Wednesday, September 19, 2007

Propagating Hydrangea

It seems that, no matter what kind of gardener you are, once Hydrangea enter your life, you can't get enough of them! They grow easily, have blooms that last a long time (and dry on the bush for easy cutting and arranging) come in beautiful colors and heck, if you don't like the color you can even change their color YOURSELF! If you don't have a Hydrangea in your life you should seriously consider getting one!

They usually aren't cheap. Ok, we aren't talking expensive tree expensive, but more than your average perennial or butterfly bush.

Last night at Garden Club the idea of propagating Hydrangea came up between a few of us. This is one of my most fun, easy and cheap ways to create more hydrangea, provided you have a nice size bush to begin with.

All you need to do is bury one of the stems in the ground. It will grow roots and eventually can be cut off from the original bush and transplanted (roots and all) elsewhere. I would probably do this in the spring after the plant gets leaves. Make sure one of the leaf nodes is buried.

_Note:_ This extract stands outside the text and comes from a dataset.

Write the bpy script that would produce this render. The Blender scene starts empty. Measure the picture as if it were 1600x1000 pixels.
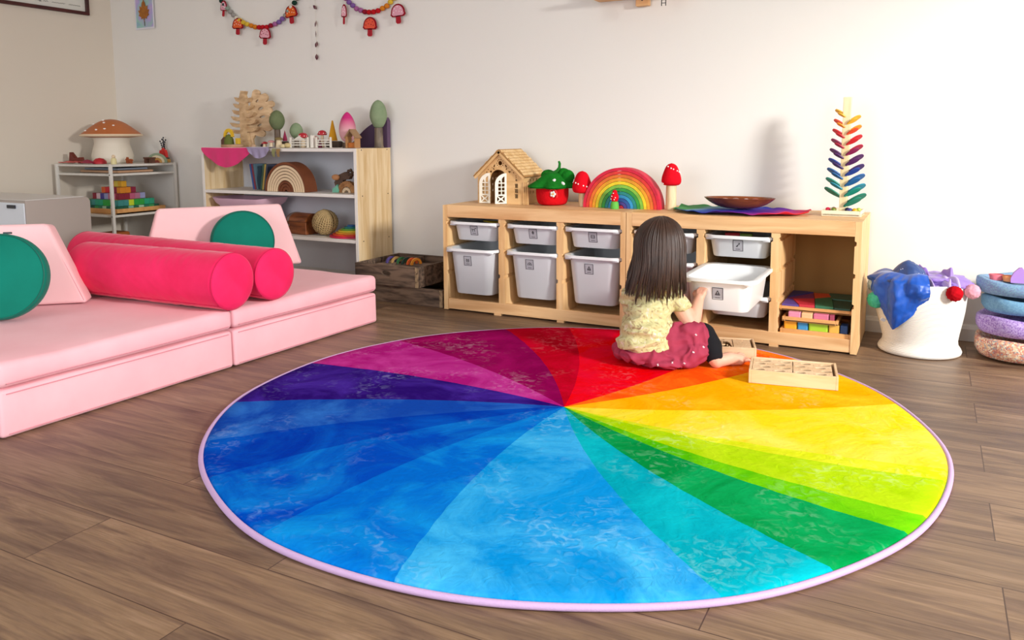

For a more detailed description of the process click here.

It really is that simple! I have done this once before and have also been the recipient of a plant that was propagated in this manner.

2 comments:

Stephanie Dray said...

What if you're a really bad gardener?

Like, I planted a Lilac bush in my backyard three years ago. It's still alive, but it's the same size it was the day I planted it. Tiny.

The only thing that Adam and I have planted that haven't died off or languished are hyacinths and mums--and the mums became so gargantuan that I had to actually go rip them all out.

But the Hydrangeas are beautiful. What kind of maintenance and gardening are we talking about here? Can any moron (ie. me) grow one or is this reserved for an actual gardener? (ie. Someone who remembers to water their plants.)

Christine said...

You make me laugh! Any person (not moron!) can grown them but you should remember to water them (at least in the beginning) They are easy. A big shrub really. They look wilty in a lot of heat but then you just have to water them. I think they would actually be great for a first time or occasional gardener. You should look for the variety called endless summer because they bloom every year (some don't) and they bloom all summer long!